Welcome back ! Pierre Rastoul
And again, welcome back, Sarah! Actually, I envy you that you still have a bookstore. My town is so small that there's only room for one bookstore and unfortunately I do not own it. Therefore I'm forced to exist only in cyberspace. So, hang in there! And I'm happy to see you're blogging again.
Just found your blog today. I have owned a used and rare book business for about 10 years, having moved my physical store around several times. it is now in Grand Rapids, Michigan. I find your comments so similar to my experiences in the business. It is difficult to udnerstand how the trade has changed the past 20 years, but it has been turned on its head.

Although the internet has changed things I am still convinced a profitable venture is possible if you take advantage of all the sales avenues available (which you seem to be covering between eBay, antique mall, and the shop).

My own conclusions, having handled mostly better stock (must price at $10 or more to be put on a shelf that isn't a "blow Out" rack).

1) The shop isn't a place to make the money, it is a place to lend legitimacy, and to allow people to bring stuff in to sell to you.

2) more crap will come in than will ever go out, so figure out ways of getting stuff out the door, even if it doesn't appear to be making any money!!

3) Although the other internet sales outlets (ABE, Alibris, Amazon) are boring and seem to be a lot of hassle, they are the only way my business has survived these past years.

Anyway, I found your blog enjoyable and interesting!! i hope you are able to post more often!!

Thanks for the welcome back, everyone, I missed you, too. We're back from Boston.

Hi Jodi - I haven't read Michael Connolly, but I know someone who loves him. Nothing wrong with mind candy, keeps the brain well-fed and happy...

Dear Jonathan, I'm glad you're feeling refreshed. Oh, wait, that's not what you meant... Thanks for your comment about the tedium - I was afraid I'd offend someone who just LOVES selling online.

Hey Dan - I was on the corner of Boylston and Clarendon, in front of the Barnes and Noble, oddly enough. I spent an hour scanning the faces of the incoming runners, looking for my guy. More on the trip later, though. Sorry to miss you - though I doubt you would have recognized me anyway, I was swathed in my L.L. Bean raincoat. What a wild day for a marathon! Hope your pal George did well.

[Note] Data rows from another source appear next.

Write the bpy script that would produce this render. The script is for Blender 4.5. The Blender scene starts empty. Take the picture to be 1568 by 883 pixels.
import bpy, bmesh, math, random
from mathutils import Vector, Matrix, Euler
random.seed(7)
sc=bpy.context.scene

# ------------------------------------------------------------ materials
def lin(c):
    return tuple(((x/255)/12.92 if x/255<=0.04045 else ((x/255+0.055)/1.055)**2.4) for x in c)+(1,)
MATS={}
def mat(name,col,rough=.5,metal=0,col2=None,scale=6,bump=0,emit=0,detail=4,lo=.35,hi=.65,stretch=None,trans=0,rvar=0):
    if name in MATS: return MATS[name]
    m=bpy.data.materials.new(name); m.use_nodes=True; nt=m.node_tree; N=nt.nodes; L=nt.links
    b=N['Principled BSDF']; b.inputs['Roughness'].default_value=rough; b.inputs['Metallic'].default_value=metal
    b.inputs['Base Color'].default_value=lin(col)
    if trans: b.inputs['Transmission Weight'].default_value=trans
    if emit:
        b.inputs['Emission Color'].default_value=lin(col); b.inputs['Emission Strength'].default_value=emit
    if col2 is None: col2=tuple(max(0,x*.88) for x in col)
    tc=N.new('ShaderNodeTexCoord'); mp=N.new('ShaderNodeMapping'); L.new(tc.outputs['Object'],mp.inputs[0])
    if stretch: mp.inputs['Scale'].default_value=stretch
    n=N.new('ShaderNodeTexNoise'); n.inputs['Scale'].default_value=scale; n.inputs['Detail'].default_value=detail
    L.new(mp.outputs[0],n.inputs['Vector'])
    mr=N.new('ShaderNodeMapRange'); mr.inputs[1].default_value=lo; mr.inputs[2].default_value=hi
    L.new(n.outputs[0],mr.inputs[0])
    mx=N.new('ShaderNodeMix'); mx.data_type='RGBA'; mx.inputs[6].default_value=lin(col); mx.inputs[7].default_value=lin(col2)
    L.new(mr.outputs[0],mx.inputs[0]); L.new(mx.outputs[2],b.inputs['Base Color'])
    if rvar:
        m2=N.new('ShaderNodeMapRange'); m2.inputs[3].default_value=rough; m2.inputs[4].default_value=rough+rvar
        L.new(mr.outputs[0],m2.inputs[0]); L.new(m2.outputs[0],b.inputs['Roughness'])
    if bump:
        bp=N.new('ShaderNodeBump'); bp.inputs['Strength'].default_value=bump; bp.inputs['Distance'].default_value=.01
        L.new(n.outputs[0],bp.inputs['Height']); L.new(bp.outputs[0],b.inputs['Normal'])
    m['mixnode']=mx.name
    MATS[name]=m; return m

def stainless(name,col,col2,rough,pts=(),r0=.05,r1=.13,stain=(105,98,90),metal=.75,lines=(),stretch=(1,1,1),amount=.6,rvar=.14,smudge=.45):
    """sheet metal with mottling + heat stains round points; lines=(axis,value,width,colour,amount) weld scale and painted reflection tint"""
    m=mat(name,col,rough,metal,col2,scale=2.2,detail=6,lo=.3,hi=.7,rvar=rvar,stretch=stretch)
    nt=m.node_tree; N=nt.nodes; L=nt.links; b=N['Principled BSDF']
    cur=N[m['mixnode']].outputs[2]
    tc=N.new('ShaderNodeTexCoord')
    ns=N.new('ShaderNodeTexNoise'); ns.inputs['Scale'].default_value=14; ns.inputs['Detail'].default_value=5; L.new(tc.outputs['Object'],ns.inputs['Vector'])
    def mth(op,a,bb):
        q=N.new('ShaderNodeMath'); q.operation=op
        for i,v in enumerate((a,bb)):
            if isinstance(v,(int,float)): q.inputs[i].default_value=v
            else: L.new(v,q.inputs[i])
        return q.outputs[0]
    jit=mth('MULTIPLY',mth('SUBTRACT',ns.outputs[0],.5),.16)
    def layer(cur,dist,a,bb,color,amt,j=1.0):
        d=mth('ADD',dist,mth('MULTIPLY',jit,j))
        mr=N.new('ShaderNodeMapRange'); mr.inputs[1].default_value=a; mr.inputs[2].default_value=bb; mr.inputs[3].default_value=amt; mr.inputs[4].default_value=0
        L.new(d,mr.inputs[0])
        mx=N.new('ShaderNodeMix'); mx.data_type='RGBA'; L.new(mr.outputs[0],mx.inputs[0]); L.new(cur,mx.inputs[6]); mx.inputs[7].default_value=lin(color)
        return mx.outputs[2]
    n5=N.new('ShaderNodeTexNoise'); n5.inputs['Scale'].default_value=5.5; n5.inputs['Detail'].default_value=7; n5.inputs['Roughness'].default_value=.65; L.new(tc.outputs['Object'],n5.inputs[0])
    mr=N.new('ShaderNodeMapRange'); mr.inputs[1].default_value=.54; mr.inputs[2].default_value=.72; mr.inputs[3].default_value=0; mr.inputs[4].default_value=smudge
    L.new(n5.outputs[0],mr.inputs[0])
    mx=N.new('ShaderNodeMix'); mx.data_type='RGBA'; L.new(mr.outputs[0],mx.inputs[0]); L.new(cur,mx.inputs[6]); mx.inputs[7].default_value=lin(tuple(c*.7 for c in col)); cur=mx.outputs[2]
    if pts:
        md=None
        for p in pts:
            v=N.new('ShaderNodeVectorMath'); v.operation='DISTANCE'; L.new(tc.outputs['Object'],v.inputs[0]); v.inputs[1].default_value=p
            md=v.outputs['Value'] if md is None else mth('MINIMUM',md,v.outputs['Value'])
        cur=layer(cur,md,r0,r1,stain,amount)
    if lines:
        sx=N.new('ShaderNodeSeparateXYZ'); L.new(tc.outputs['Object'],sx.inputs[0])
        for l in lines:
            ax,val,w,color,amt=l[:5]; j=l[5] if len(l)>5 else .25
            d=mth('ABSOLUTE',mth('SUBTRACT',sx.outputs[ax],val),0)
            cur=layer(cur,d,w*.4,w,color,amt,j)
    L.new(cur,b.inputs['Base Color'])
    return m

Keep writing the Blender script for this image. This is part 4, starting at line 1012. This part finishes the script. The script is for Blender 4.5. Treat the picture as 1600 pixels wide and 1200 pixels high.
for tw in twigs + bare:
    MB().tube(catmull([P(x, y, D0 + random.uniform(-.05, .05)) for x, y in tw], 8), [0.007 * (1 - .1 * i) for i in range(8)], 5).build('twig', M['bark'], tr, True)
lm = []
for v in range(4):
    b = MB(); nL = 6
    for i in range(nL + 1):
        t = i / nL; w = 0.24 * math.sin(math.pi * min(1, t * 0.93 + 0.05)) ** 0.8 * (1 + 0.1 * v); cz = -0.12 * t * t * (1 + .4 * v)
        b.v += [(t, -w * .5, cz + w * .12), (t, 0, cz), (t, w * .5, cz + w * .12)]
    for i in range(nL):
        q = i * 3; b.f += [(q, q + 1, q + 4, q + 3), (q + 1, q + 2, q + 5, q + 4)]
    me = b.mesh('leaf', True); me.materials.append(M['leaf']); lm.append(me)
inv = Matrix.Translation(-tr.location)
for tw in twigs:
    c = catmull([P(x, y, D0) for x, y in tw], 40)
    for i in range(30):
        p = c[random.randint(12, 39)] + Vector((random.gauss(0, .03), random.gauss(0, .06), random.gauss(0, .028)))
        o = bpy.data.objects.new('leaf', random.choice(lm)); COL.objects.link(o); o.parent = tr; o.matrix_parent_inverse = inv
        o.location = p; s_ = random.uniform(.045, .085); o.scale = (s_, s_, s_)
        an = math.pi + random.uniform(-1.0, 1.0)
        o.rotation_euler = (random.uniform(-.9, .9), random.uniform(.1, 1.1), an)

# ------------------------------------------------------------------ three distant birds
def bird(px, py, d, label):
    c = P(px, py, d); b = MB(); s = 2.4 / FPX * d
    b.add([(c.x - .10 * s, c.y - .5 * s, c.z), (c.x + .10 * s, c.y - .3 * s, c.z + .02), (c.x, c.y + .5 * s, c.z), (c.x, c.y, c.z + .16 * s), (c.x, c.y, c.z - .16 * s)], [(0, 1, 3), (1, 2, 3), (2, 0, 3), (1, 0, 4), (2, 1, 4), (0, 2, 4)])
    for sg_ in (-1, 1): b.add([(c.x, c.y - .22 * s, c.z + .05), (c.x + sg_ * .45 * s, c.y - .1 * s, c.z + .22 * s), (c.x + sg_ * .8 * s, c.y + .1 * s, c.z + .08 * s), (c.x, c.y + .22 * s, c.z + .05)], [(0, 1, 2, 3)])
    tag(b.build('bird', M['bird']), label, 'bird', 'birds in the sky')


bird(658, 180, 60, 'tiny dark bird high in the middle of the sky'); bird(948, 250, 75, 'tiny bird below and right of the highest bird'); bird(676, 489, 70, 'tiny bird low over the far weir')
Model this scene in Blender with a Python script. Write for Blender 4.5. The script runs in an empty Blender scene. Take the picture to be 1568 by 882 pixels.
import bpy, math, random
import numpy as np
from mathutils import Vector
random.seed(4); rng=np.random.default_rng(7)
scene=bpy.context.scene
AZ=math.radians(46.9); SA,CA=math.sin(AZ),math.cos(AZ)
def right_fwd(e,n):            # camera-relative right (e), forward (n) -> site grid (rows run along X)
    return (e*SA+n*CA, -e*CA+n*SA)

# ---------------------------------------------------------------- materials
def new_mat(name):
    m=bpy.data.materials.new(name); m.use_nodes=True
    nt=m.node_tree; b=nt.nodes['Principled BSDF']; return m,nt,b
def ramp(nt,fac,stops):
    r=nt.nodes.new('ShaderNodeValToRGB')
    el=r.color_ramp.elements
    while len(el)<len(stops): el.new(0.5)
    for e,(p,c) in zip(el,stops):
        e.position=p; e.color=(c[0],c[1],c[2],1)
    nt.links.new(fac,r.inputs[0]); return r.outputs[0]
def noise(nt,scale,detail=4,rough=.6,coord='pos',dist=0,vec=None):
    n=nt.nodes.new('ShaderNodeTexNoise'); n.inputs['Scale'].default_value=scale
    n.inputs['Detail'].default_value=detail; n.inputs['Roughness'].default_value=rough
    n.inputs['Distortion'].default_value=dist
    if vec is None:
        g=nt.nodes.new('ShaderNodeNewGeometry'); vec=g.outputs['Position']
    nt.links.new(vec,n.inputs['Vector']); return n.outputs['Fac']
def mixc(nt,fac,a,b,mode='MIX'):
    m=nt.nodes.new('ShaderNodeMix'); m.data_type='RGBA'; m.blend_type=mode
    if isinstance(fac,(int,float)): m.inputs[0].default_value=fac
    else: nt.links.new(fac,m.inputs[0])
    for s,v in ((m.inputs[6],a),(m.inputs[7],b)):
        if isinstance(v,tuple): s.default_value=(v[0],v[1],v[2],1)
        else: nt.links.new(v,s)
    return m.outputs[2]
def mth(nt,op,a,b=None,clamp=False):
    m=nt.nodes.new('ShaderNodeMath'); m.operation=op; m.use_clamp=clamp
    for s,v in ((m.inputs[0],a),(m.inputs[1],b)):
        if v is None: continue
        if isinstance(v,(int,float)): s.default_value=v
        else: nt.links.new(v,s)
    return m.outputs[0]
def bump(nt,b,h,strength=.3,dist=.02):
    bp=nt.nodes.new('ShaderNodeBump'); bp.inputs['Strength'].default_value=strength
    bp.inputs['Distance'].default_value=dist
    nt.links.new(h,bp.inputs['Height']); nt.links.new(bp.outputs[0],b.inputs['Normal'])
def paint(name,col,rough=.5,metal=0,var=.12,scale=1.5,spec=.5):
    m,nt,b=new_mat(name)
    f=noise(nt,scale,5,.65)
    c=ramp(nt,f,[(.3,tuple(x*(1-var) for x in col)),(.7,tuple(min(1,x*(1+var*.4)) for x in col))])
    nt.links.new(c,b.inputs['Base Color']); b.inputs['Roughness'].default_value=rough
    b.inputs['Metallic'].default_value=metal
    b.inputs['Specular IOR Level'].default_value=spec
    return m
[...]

Hi Katrina - I know, I know. I'm still thinking about the little book, wondering what it was. As if I don't see enough books in real life, they also live in my head. Great, just great.

Thanks anon, whoever you are. Your enthusiasm made me smile. All those exclamation points, my goodness.

Dear Pierre, I guess I did find out that blogging is also good brain candy, for MY brain (or My Giant Brain, as I like to say). Who knew. Re "a serious matter" - I don't know about that. Not much happening here in Bangor, Maine. Small potatoes.

Hey Idaho - so, exactly how is that bookshop in your town? If it's a decent shop, thank heaven. If not, open your own shop on the double. No town is too small for another bookshop. If the shop IS decent, why aren't you working there? Ingratiate yourself with the owner, quick, quick.

Hi Wayne, thanks for reading, and for your thoughts on the state of business. I agree with your points - I don't like it, though, that small- and medium-sized bookshops have become figureheads, rather than money-making entities of their own. I do understand that mail-order is a venerable tradition among antiquarian booksellers (all those catalogues issued, for centuries), and that the internet is version 2.0 of that arm of the business. So I carefully list, sell, pack, and ship, list, sell, pack, and ship. Sigh. Regarding shelf-worthy stock, I do like to carry quality softcovers and standard used hardcovers in the four-to-ten-dollar range, though out-of-print hardcovers are my true love (I hate mass-market paperbacks, sad, but there it is). But even the cheap stuff I carry better be classic/terrific - you know, the good books - to justify being in the shop at all. Thanks for the chin-up, I'll keep it all going! Hope you do, too.
Hi Sarah,

To answer some of your questions, the other bookstore belongs to a good friend, so, we wouldn't want to put a friendship at risk by working together. And, I do sell some of his books on consignment because he doesn't want to be an online business. Finally, when I do have enough books in my area of expertise (ethnography, culture,and books related to these topics), I'll open up the bricks and mortar store. I'm in this for the long haul, even though I'm no longer a spring chicken....
Thanks Robin!

Idaho - good for you for establishing a symbiotic relationship with your local bookshop. Sounds ideal. When you are ready for your own shop, the other one will welcome you. Non-used-book people don't quite get the fact that several used bookshops near each other is a *good* thing, not direct competition, per se. Having a few shops clustered together helps everyone - good customers (and other dealers ) will come from further away because they can visit several shops at once, etc. Keep working toward your dream - it's attainable!